Huda Ahmed

Huda Ahmed, a transformational change expert, community activist and Humphrey Policy Fellow Alum, has been hired as director of this work and will support the collaboration in partnership with the broader community.

 

To address a broken criminal justice system and policies rooted in long-standing racism, Greater Twin Cities United Way, The Minneapolis Foundation and the Saint Paul & Minnesota Foundation today announced a multi-year collaboration with the goal of driving transformational change in the system. To partner on solutions, the three organizations will learn from, support and partner with people who are directly impacted by disparities that result from inequities in the criminal justice system.

 

Huda Ahmed, a transformational change expert, community activist and Humphrey Policy Fellow Alum, has been hired as director of this work and will support the collaboration in partnership with the broader community.

 

“This is a long-term commitment. A commitment to stay with our community as we build a new system of justice that doesn’t operate on racial profiling and systemic racism,” said Dr. Eric J. Jolly, President and CEO of the Saint Paul & Minnesota Foundation. “The partnership of our three organizations is an investment in the vision of our community leaders. They know the path to success and change; and we must follow them with our resources.”

 

"Criminal justice reform is central to creating a truly equitable community,” said R.T. Rybak, President and CEO of The Minneapolis Foundation. “The status quo is unacceptable, and this partnership is one way we are committed to driving toward lasting change."

 

An Urgent Call to Support the Community: New Rebuilding Fund

The outrage and civil unrest sparked by the murder of George Floyd by Minneapolis Police have resulted in significant property damage in cultural corridors where Black, Brown and Indigenous people work and own businesses – areas that serve as the life force of surrounding neighborhoods.

 

As a result, Greater Twin Cities United Way, the Saint Paul & Minnesota Foundation and The Minneapolis Foundation have established the “Twin Cities Rebuild for the Future Fund” with pooled investments that will provide emergency support for vital micro- and minority-owned small businesses. Currently funded at $1.3 million, the fund will cover repairs, equipment, technology, building materials, relocation expenses and more.

 

Those interested can donate at www.tcrebuild.orgor by texting TCREBUILD to 51555. Funding will be distributed in late June to multiple community-led business support initiatives and business-focused nonprofits after an invitation-only process.

 

Initial funders include Ameriprise Financial, BMO Harris, Bremer Bank, the Bush Foundation, CHS Inc., Greater Twin Cities United Way, the Medtronic Foundation, The Minneapolis Foundation, and the Saint Paul & Minnesota Foundation.

 

Inequities in the Criminal Justice System

Transforming the criminal justice system goes far beyond incarceration. Significant issues begin with the racist belief that Black and Brown people are inherently more dangerous. 

 

According to the Sentencing Project, the criminal justice system’s rate of contact with people of color is a major cause of the disproportionate rate of fatalities. In fact, a recent story from the New York Times shows Minneapolis police have used force against Black people at seven times the rate of White people since 2015.

 

There are many decision points within the criminal justice system. The racial disparity of each decision grows cumulatively as Black, Brown and Indigenous people move through the system, producing unequal outcomes. Some decision points include:

 ·       Disciplinary Action: In policed schools, disciplinary actions for students of color put them in the criminal justice system versus the school system (MinnPost, 2018; Hennepin County Attorney data, 2017).

 

·       Pre-Trial: A 2016 report by the Harvard Law School shows 34 percent of Americans are stuck in jail because of the inability to pay bail. And, those who don’t make bail are 25 percent more likely to plead guilty, often against their own interest.

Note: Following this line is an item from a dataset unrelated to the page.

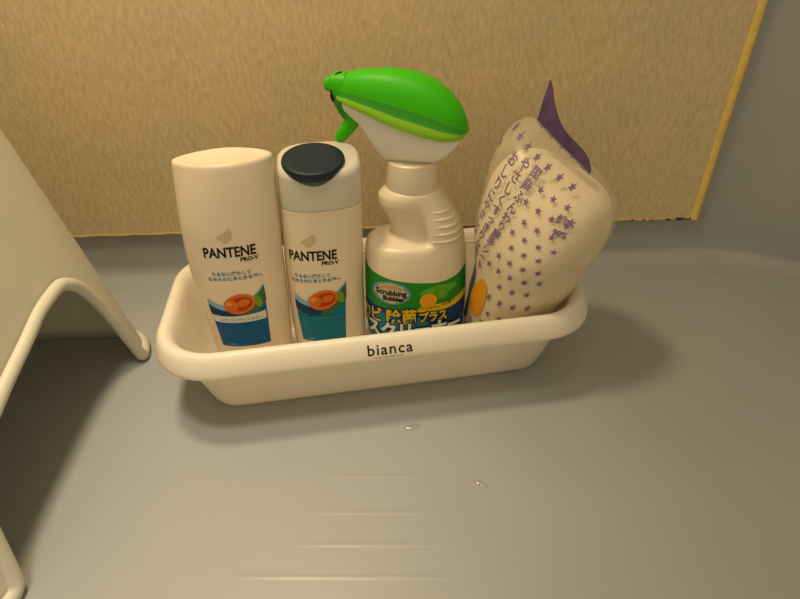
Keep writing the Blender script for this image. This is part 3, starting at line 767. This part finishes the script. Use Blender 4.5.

 ·       Sentencing:Laws are designed to more harshly punish certain classes of offenses in a way that has a disparate impact on people of color. For instance, according to the Sentencing Project, one in three people in the U.S. arrested for drug law violations is Black, although drug use rates don’t differ by race and ethnicity.

 ·       Supervised Release: Re-entry programs post-incarceration are underfunded, with many parole and probation systems offering supervision with little support, according to the Sentencing Project.

 

“We are committed to listen to and support Black, Brown and Indigenous people in our community who experience historical oppression and racism to transform our criminal justice system into a system that works for everyone,” said John Wilgers, President and CEO of Greater Twin Cities United Way.